Illustration courtesy of Cristina Berio
Illustration courtesy of Cristina Berio

 

Jewelled 'sleeve' Cathy Berberian/Carlo Zini. Photo courtesy of Cristina Berio
Jewelled 'sleeve' Cathy Berberian/Carlo Zini. Photo courtesy of Cristina Berio

By parody and caricature, satire and irony of (for example) Tom der Reime by Johann Karl Gottfried Loewe, Op 135, (Proust recital), Cathy (like Anna Russell before her) cooled some blindly-accepted hot Teutonic air by revealing the ridiculous. This continues to be a much-sung lied by many famous recitalists. Touching its reverence then was a bit like drinking Coca-Cola from the pre-Dan Brown Holy Grail. Anna Russell had excelled in unravelling the complexities (and incest) of Wagner's (week long) Ring Cycle of operas in an amazing 22 minutes; no tie-break.
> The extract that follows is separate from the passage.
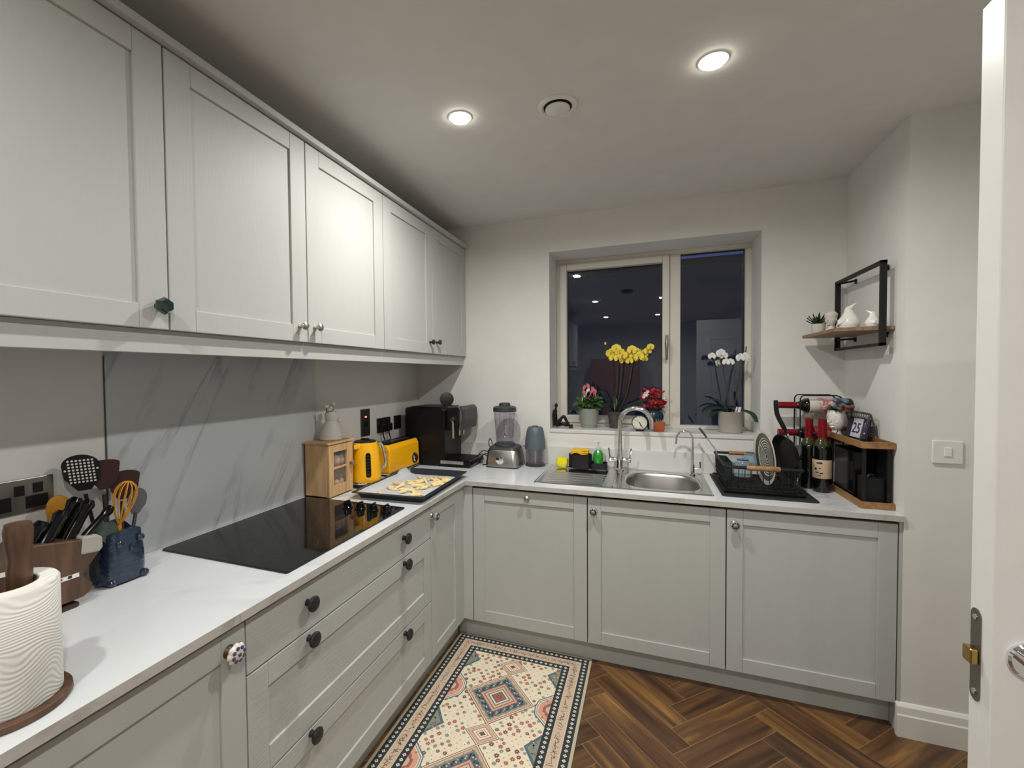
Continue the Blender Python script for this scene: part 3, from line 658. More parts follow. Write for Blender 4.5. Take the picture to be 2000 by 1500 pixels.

Cathy slayed any one text in the time it took to raise an eyebrow or change her facial expression, thereby inserting enough double entendres to give the 'this-poetry-is-serious-stuff' lobby no footing whatsoever.

Er küßte sie, sie küßte ihn,
Ein Vogel sang im Eschenbaum.

'He kissed her' -- piano arpeggio (rolling of eyes to heaven),
'She kissed him' -- yet more piano arpeggio (politely hidden yawn),
'A bird sang in an ash-tree' -- ('big deal' expression -- audience in hysterics).

The original text for this particular lied, is an old Scottish ballad, Thomas The Rhymer. Loewe set Theodor Fontane's (1819-1898) German and hugely abridged, (32 mini-line) 'translation' (slaughter) of the original Scots (20, voluptuous verses). Fontane bypassed much, including the pompous message of moral virtue. Oh, what fun Cathy would have had with the following from the original!

O see ye not yon narrow road,
So thick beset with thorns and briars?
That is the path of righteousness,
Though after it but few inquires.

And see ye not that braid, braid road,
That lies across that lily leven?
That is the path of wickedness,
Though some call it the road to heaven.

And see not ye that bonny road
That winds about the ferny brae?
That is the road to fair Elfland,
Where thou and I this night maun gae.